Despite the increase in the debt stock, the Bangko Sentral ng Pilipinas said the external debt ratio remains at prudent levels, recording at 28.7 percent in the last quarter of 2023 from 28.1 percent in the third quarter of 2023 and 27.5 percent in end-2022.

Other key external debt indicators also remained at manageable levels. Gross international reserves (GIR) stood at $103.8 billion as of end-2023 and represented 6.1 times cover for short-term (ST) debt based on the original maturity concept.

The debt service ratio (DSR), which relates principal and interest payments (debt service burden) to exports of goods and receipts from services and primary income, increased to 10.2 percent from 6.3 percent for the same period last year due to higher recorded principal and interest payments brought about by rising interest rates in 2023. The DSR and the GIR cover for ST debt are measures of the adequacy of the country’s foreign exchange (FX) resources to meet maturing obligations.

“The rise in the debt level was due largely to net availments of $4.9 billion by both private and public sector borrowers. Private sector borrowings for the quarter were mainly driven by the $3.0 billion availment by a non-bank firm under a syndicated loan from offshore banks,” BSP said.

Proceeds from said borrowings were used to finance its capital expenditures and maturing obligations.

Public sector borrowers, on the other hand, tapped official creditors and the Islamic finance market through the maiden issuance of the National Government’s (NG) $1.0 billion 5.5-year dollar-denominated Sukuk bond to fund general financing requirements, infrastructure projects, and social welfare programs.

The positive FX revaluation of borrowings denominated in other currencies as well as the net acquisition of Philippine debt securities by non-residents from residents further increased the debt stock by $960 million and $816 million, respectively. The rise in the external debt stock was partially tempered by prior periods’ adjustments of $98 million.

Year-on-year, the country’s debt stock rose by $14.1 billion from the end-2022 level of $111.3 billion.

As of end-2023, the maturity profile of the country’s external debt remained predominantly medium- and long-term (MLT) in nature with its share to total at 86.4 percent. Relative to previous quarter, the weighted average maturity for all MLT accounts declined to 16.7 years from 17.2 years, with public sector borrowings having longer average tenor of 19.6 years versus 7.7 years for the private sector.

On the other hand, ST liabilities accounted for 13.6 percent of the outstanding debt stock and comprised mainly of bank liabilities, trade credits, and other liabilities.

Public sector external debt increased to $77.8 billion in the fourth quarter of 2023 from the previous quarter’s $73.7 billion level. Correspondingly, its share to total slightly increased to 62.1 percent from 62.0 percent a quarter ago.

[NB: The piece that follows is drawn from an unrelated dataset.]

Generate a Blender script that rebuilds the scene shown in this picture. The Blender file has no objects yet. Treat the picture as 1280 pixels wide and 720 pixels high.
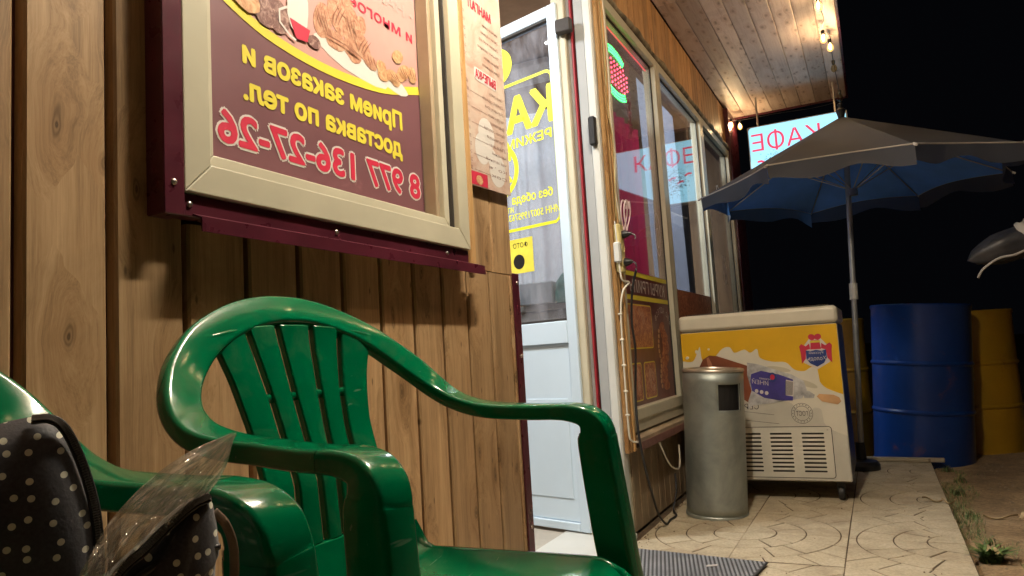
import bpy, bmesh, math, random
from math import sin, cos, pi, radians, sqrt, atan2
from mathutils import Vector, Matrix, noise

random.seed(7)
scene = bpy.context.scene
COL = scene.collection

# ------------------------------------------------------------------ camera
F, W, HC = 900.0, 1280.0, 0.8
ROLL, PITCH, YAW = radians(3.4907), radians(5.4329), radians(26.4937)
cam_d = bpy.data.cameras.new('camera')
cam_d.sensor_width = 36.0; cam_d.lens = F / W * 36.0
cam_d.clip_start = 0.02; cam_d.clip_end = 500
cam = bpy.data.objects.new('camera', cam_d); COL.objects.link(cam)
def world_dir(x, y):
    c, s = cos(ROLL), sin(ROLL)
    x, y = c*x - s*y, s*x + c*y
    return x, y
def cam_ray(x, y, z):          # x right, y down, z forward in the camera -> world
    x, y = world_dir(x, y)
    f = z*cos(PITCH) + y*sin(PITCH); u = -y*cos(PITCH) + z*sin(PITCH)
    return Vector((x*cos(YAW) - f*sin(YAW), x*sin(YAW) + f*cos(YAW), u))
rx, ry, rz = cam_ray(1, 0, 0), cam_ray(0, -1, 0), cam_ray(0, 0, -1)
cam.matrix_world = Matrix(((rx.x, ry.x, rz.x, 0), (rx.y, ry.y, rz.y, 0), (rx.z, ry.z, rz.z, HC), (0, 0, 0, 1)))
scene.camera = cam

# ------------------------------------------------------------------ world (night) and exposure
world = bpy.data.worlds.new("World"); scene.world = world; world.use_nodes = True
wb = world.node_tree.nodes['Background']
wb.inputs[0].default_value = (0.10, 0.11, 0.16, 1); wb.inputs[1].default_value = 0.012
scene.view_settings.view_transform = 'Standard'; scene.view_settings.look = 'None'
scene.view_settings.exposure = 0.0; scene.view_settings.gamma = 1.0
LAMP_MAIN = 880.0      # emission of the tube lamp over the seats
LAMP_POS = (-0.33, 1.45, 2.62)
LAMP_INSIDE = 70.0     # watts of the lamp inside the cafe
BULB = 1050.0            # emission of the string bulbs
SIGN = 1.25             # emission of the cafe light box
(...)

Private sector debt rose to $47.6 billion as of end-December 2023, a $2.4 billion increase from the $45.1 billion level last quarter, despite its share to total slightly decreasing to 37.9 percent from 38.0 percent. Bulk of the recorded availments were from the increase in the reported ST liabilities of local banks as well as borrowings by private sector non-bank entities to meet funding requirements.

Major creditor countries were: Japan ($15.6 billion), China ($4.7 billion), and the United Kingdom ($4.2 billion).

In terms of currency mix, the country’s debt stock remained largely denominated in US dollar and Japanese yen. The rest pertained to 18 other currencies, including the Philippine peso, the Euro, and Special Drawing Rights.